周りの人からは、「いつまでやってるの。」「早めに辞めた方が取り返しがつく。」など、一般的に正しいと思われる言葉を投げつけられることでしょう。

こういった言葉を聞くたびに、売れないことへの焦りが募り、不安になるはずです。

挑戦している人というのは、周りから理解を得られている内はいいでしょうが、反対意見が多くなるにつれて、孤独感が強くなるものです。

それでも成功すれば、「辛い時もあったけど、続けてよかったね。」などと言われるでしょうが、成功するとは限りません。

認められるのは、成功した人に限る場合が多いので、認められないままの人は多いでしょう。

 

挑戦する人は、「無謀な挑戦かもしれない」ということを自分が一番分かっているはずだと思います。

それでも、自分を信じて挑戦を続ける。私は、その過程に美しさを感じます。

こういった生き方は、夢を諦め「無駄なことを排除して、危険を回避する」という生き方より、遥かに良い生き方のように思います。

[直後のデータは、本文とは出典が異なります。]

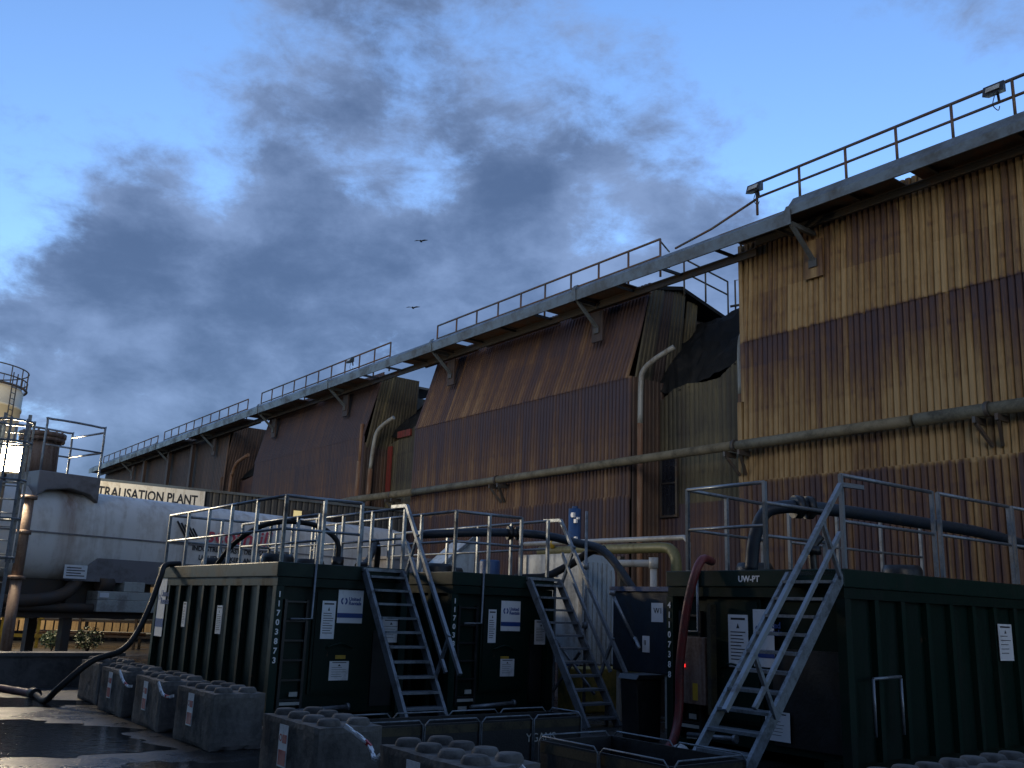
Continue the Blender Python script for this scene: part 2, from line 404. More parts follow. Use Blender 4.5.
# second block
wpart(sheet([(5.58, 23.52, 24.0, 38.95), (10.06, 23.52, 23.95, 38.85)], 's', P_, A_), 'wall_cladding', M['clad_b'])
wpart(sheet([(0, 23.46, 24.0, 39), (5.70, 23.47, 24.0, 38.97)], 's', P_, A_), 'lower_cladding', M['clad_b'])
wpart(sheet([(10.0, 23.48, 24.1, 38.85), (11.6, 23.82, 23.85, 38.5), (13.75, 24.25, 23.65, 38.1)], 's', P_, A_), 'upper_cladding', M['clad_b'])
wpart(sheet([(0, 23.98, 23.55, 25.2), (10.05, 23.95, 23.55, 25.2)], 't', P_, .04, -1), 'return_cladding', M['clad_d'])
wpart(sheet([(9.6, 24.02, 23.62, 24.5), (13.6, 23.7, 24.25, 24.95)], 't', .24, .05, -1), 'return_cladding', M['clad_grey'])
wpart(sheet([(9.9, 24.16, 24.62, 25.3), (13.72, 23.8, 25.0, 25.6)], 't', .24, .05, -1), 'return_cladding', M['clad_d'])
wpart(sheet([(10.2, 24.1, 25.35, 26.15), (13.9, 23.84, 25.65, 26.3)], 't', .24, .05, -1), 'return_cladding', M['clad_grey'])
wpart(sheet([(11.3, 24.25, 26.5, 27.2), (13.6, 23.95, 26.5, 27.1)], 't', .24, .05, -1), 'return_cladding', M['clad_grey'])
wpart(MB().box(24.3, 30, 24.28, 24.4, 8.8, 13.1), 'return_backing', M['tarp'])
wpart(MB().prism([(24.2, 13.62), (25.9, 14.0), (30, 12.95), (30, 12.8), (25.9, 13.85), (24.2, 13.48)], lambda a, b: (a, 23.62, b), lambda a, b: (a, 38.2, b)), 'gable_roof', M['tarp'])
# third block
wpart(sheet([(0, 23.52, 44.1, 59.4), (10.35, 23.52, 44.05, 58.7)], 's', P_, A_), 'wall_cladding', M['clad_c'])
wpart(sheet([(10.3, 23.5, 44.15, 58.75), (13.8, 24.05, 43.3, 57.8)], 's', P_, A_), 'upper_cladding', M['clad_c'])
wpart(sheet([(0, 44.1, 23.55, 25.2), (10.0, 44.08, 23.55, 25.2)], 't', P_, .04, -1), 'return_cladding', M['clad_d'])
wpart(sheet([(9.7, 44.1, 23.6, 26.6), (13.7, 43.4, 24.0, 26.3)], 't', P_, .05, -1), 'return_cladding', M['clad_grey'])
# fourth block
wpart(sheet([(0, 23.52, 64.9, 97), (13.8, 23.8, 64.5, 97)], 's', .3, .06), 'wall_cladding', M['clad_d'])
wpart(sheet([(0, 64.9, 23.55, 25.2), (10.0, 64.85, 23.55, 25.2)], 't', P_, .04, -1), 'return_cladding', M['clad_d'])
wpart(sheet([(9.8, 64.9, 23.6, 27), (13.7, 64.4, 24.0, 27)], 't', P_, .05, -1), 'return_cladding', M['clad_d'])
for s in (70.5, 76.0, 82.5):
    wpart(MB().box(23.2, 23.44, s, s + .45, 0, 13.2), 'wall_post', M['clad_d'])
# recessed walls between the blocks, ragged along their tops
def recess(s0, s1, tops, mat):
    rows = []
    mb = MB(); n = int((s1 - s0) / .21) * 4
    vs = []
    for j in range(2):
        for i in range(n + 1):
            a = s0 + (s1 - s0) * i / n; u = i / n * (len(tops) - 1); k = min(int(u), len(tops) - 2)
            zt = tops[k] + (tops[k + 1] - tops[k]) * (u - k)
            vs.append((25.0 - .035 * (0, .8, 1, .8)[i % 4], a, 5.3 if j == 0 else zt))
    mb.add(vs, [(i, i + 1, n + 2 + i, n + 1 + i) for i in range(n)])
    wpart(mb, 'recess_cladding', mat)
recess(18.95, 24.0, [10.9, 10.55, 10.2, 9.75, 9.72, 9.8, 9.7, 9.3], M['clad_grey'])
recess(38.85, 44.1, [11.4, 11.2, 10.9, 10.5, 10.2, 10.0], M['clad_grey'])
recess(58.8, 64.9, [10.6, 10.3, 10.0, 9.8], M['clad_c'])
wpart(sheet([(0, 24.92, 18.95, 24.0), (5.45, 24.95, 18.95, 24.0)], 's', P_, .035), 'recess_cladding', M['clad_b'])
wpart(sheet([(0, 24.92, 38.9, 44.1), (5.45, 24.95, 38.9, 44.1)], 's', P_, .035), 'recess_cladding', M['clad_b'])
wpart(sheet([(0, 24.92, 58.9, 64.9), (5.45, 24.95, 58.9, 64.9)], 's', P_, .035), 'recess_cladding', M['clad_c'])
wpart(MB().box(24.84, 24.92, 43.45, 43.85, 7.4, 9.9), 'red_panel', M['clad_red'])
wpart(MB().box(24.82, 24.92, 41.6, 42.9, 10.25, 10.6), 'red_panel', M['clad_red'])
# torn sheeting draped back from the recess walls to the roof behind
def drape(s0, s1, z0, z1, t0, t1, seed):
    rnd = random.Random(seed); mb = MB(); nx, ny = 22, 10; vs = []
    for j in range(ny + 1):
        for i in range(nx + 1):
            u, v = i / nx, j / ny
            sag = .35 * math.sin(PI * u) * (1 - v) + .10 * math.sin(9 * u + 5 * v + seed) + .05 * rnd.uniform(-1, 1)
            vs.append((t0 + (t1 - t0) * v + .05 * rnd.uniform(-1, 1), s0 + (s1 - s0) * u, z0 + (1 - u) * .9 * (1 - v) + (z1 - z0) * v ** .8 - sag))
    mb.add(vs, [(j * (nx + 1) + i, j * (nx + 1) + i + 1, (j + 1) * (nx + 1) + i + 1, (j + 1) * (nx + 1) + i) for j in range(ny) for i in range(nx)])
    wpart(mb, 'torn_sheeting', M['tarp'])
drape(18.95, 24.2, 9.7, 13.0, 25.0, 27.4, 1)
drape(38.9, 44.1, 10.4, 12.9, 25.0, 27.4, 2)
drape(58.9, 64.9, 10.0, 12.6, 25.0, 27.4, 4)
# body and roof behind the cladding
wpart(MB().box(24.4, 50, -8, 18.7, 0, 13.1).box(27.6, 50, 18.7, 39, 0, 12.4).box(25.4, 27.6, 24.2, 38.0, 0, 13.0)
      .box(27.6, 50, 39, 97, 0, 12.4).box(25.4, 27.6, 44.4, 58.0, 0, 13.0).box(25.4, 27.6, 65.2, 97, 0, 13.0), 'inner_wall', M['dark_steel'])
for a, b, t0, z0 in ((-8, 18.75, 23.7, 13.45), (43.6, 58, 24.2, 13.35), (64.6, 97, 24.2, 13.35)):
    wpart(MB().box(t0, 28.0, a, b, z0, z0 + .12), 'roof', M['dark_steel'])
# window in the recess
wf = wpart(MB().box(24.80, 24.90, 22.98, 23.06, 5.0, 7.25).box(24.80, 24.90, 23.74, 23.82, 5.0, 7.25).box(24.80, 24.90, 23.06, 23.74, 7.17, 7.25).box(24.80, 24.90, 23.06, 23.74, 5.0, 5.08).box(24.81, 24.89, 23.06, 23.74, 6.2, 6.25), 'window', M['dark_steel'])
wpart(MB().box(24.84, 24.87, 23.06, 23.74, 5.08, 7.17), 'pane', M['glass'], wf)
# walkway: outer fascia beam, inner beam, deck, cross bearers, struts
fa = MB().prism([(22.18, 13.36), (22.24, 13.36), (22.24, 13.6), (22.52, 13.95), (22.62, 13.95), (22.62, 14.0), (22.46, 14.0), (22.16, 13.62)], lambda a, b: (a, -8, b), lambda a, b: (a, 16, b))
fa.prism([(22.18, 13.08), (22.24, 13.08), (22.24, 13.42), (22.44, 13.62), (22.54, 13.62), (22.54, 13.67), (22.38, 13.67), (22.16, 13.46)], lambda a, b: (a, 16.004, b), lambda a, b: (a, 97, b))
for s in (-4, 6.0, 16.0, 25.7, 35.8, 46.3, 56.0, 66.5, 76.5, 86.5):
    fa.prism([(22.14, 13.06), (22.18, 13.06), (22.16, 13.5), (22.3, 13.7), (22.24, 13.7), (22.12, 13.5)], lambda a, b: (a, s - .11, b), lambda a, b: (a, s + .11, b))
wpart(fa, 'fascia_beam', M['steel_beam'])
wpart(MB().box(23.20, 23.28, 18.0, 97, 12.95, 13.16).box(23.15, 23.33, 18.0, 97, 13.16, 13.20).box(23.20, 23.28, -8, 18.0, 13.28, 13.46).box(23.15, 23.33, -8, 18.0, 13.46, 13.5), 'inner_beam', M['dark_steel'])
rnd = random.Random(5)
for a, b in ((-8, 3.2), (3.9, 12.4), (12.9, 18.8), (23.4, 27.9), (28.6, 33.8), (34.4, 39.0), (43.5, 50.2), (50.9, 58.4), (59.6, 70), (71, 97)):
    z, e = (13.62, 23.44) if a < 18 else (13.26, 23.98)
    wpart(MB().box(22.34, e, a, b, z, z + .035).box(22.34, 22.40, a, b, z - .05, z + .002).box(e - .06, e, a, b, z - .05, z + .002), 'walkway_deck', M['rail_rust'])
s = -7.0
while s < 97:
    wpart(MB().box(22.26, 23.15, s, s + .08, *((13.5, 13.6) if s < 16 else (13.10, 13.2))), 'cross_bearer', M['dark_steel']); s += 2.35
for s in (-4, 6.0, 16.0, 25.7, 35.8, 46.3, 56.0, 66.5, 76.5, 86.5):
    st = MB().bar((22.35, s, 13.1), (23.46, s, 12.15), .11, .11).box(22.3, 23.45, s - .06, s + .06, 13.06, 13.2)
    o = wpart(st, 'strut', M['steel_beam'])
    wpart(MB().box(23.36, 23.44, s - .3, s + .3, 11.7, 12.9), 'backing_plate', M['clad_a'] if s < 19 else M['clad_d'], o)
    wpart(MB().box(23.30, 23.42, s - .14, s + .14, 12.02, 12.28), 'bracket_shoe', M['dark_steel'], o)
def guard(s0, s1, t, zb, zt, step, mid=True, cls='guard_rail', mat='rail_rust', ends=(True, True)):
    zm = zb + (zt - zb) * .55
    mb = MB().tube([(t, s0, zt), (t, s1, zt)], .045, 8)
    if mid: mb.tube([(t, s0, zm), (t, s1, zm)], .04, 8)
    o = wpart(mb, cls, M[mat])
    n = max(1, round(abs(s1 - s0) / step))
    for k in range(n + 1):
        a = s0 + (s1 - s0) * k / n
        wpart(MB().tube([(t, a, zb), (t, a, zt)], .042, 8), 'rail_post', M[mat], o)
    return o
guard(17.4, -8, 22.55, 13.95, 15.02, 1.58)
guard(22.4, 37.2, 23.4, 13.45, 14.9, 1.6)
guard(41.7, 58.5, 23.4, 13.45, 15.0, 1.6)
guard(60.8, 78.5, 23.4, 13.45, 14.95, 1.7)
guard(80.2, 97, 23.4, 13.45, 14.85, 1.8)
eg = MB()
for z in (14.82, 14.2): eg.tube([(23.4, 22.4, z), (24.4, 22.9, z)], .032, 8)
for z in (14.45, 13.9): eg.tube([(25.2, 22.9, z + .3), (27.7, 22.9, z)], .035, 8)
eg.tube([(26.4, 22.9, 13.3), (26.4, 22.9, 14.6)], .035, 8).tube([(27.7, 22.9, 12.7), (27.7, 22.9, 14.45)], .035, 8)
eg.tube([(25.2, 22.9, 13.3), (25.2, 22.9, 14.75)], .035, 8)
eg.tube([(27.9, 22.7, 12.7), (27.9, 22.7, 14.5), (28.15, 22.5, 14.55), (28.15, 22.5, 12.7)], .035, 8)
eg.tube([(27.7, 22.8, 13.4), (28.5, 21.6, 13.55)], .05, 8)
eg.tube([(28.4, 21.9, 12.7), (28.4, 21.9, 14.1)], .06, 8)
wpart(eg, 'end_rail', M['dark_steel'])
wpart(MB().tube([(22.55, 17.4, 14.5), (22.7, 19.4, 14.15), (22.9, 21.2, 14.05)], .04, 8), 'stay_cable', M['rail_rust'])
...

もちろん生き方に良いも悪いもないかもしれませんし、私が「この生き方がいい」などと考えるのは、極めて不遜であるようにも感じますが。

 

私は教員を続けていて、自分に力がないと感じることが多いです。

働いていると、忙しさのあまり自分を見失ってしまうことも多いし、理想とする教育とは程遠い仕事をしている自分に腹が立ってきます。

子供にそんな教育をしていて、申し訳なく思うことも少なくありません。

その度に、「辞めてしまって、他のことをしてもいいんんじゃないの。」と心の中で囁く声が聞こえてきます。

 

売れない芸人と同じではないとは思いますが、挑戦する人の端くれとして、「火花」に出てくる主人公の気持ちに共感できる部分が多かったです。

だからこそ、周りの人から「そんなに無理しないで、他の仕事もあるんだから。」と言われたり、心の中で「辞めてもいいんじゃない。」と囁く声が聞こえたりしても、教育者として挑戦することを続けていきたと思います。

辛いことも、上手くいかないことも多いですが、一度しかない人生、自分を信じて、進みたい道の中で挑戦を続けていきたいです。

そしてその結果、上手くいかなかったとしても、「火花」の一文にあるように、「自分の人生を得る」ことができれば、それは美しい生き方であるように思います。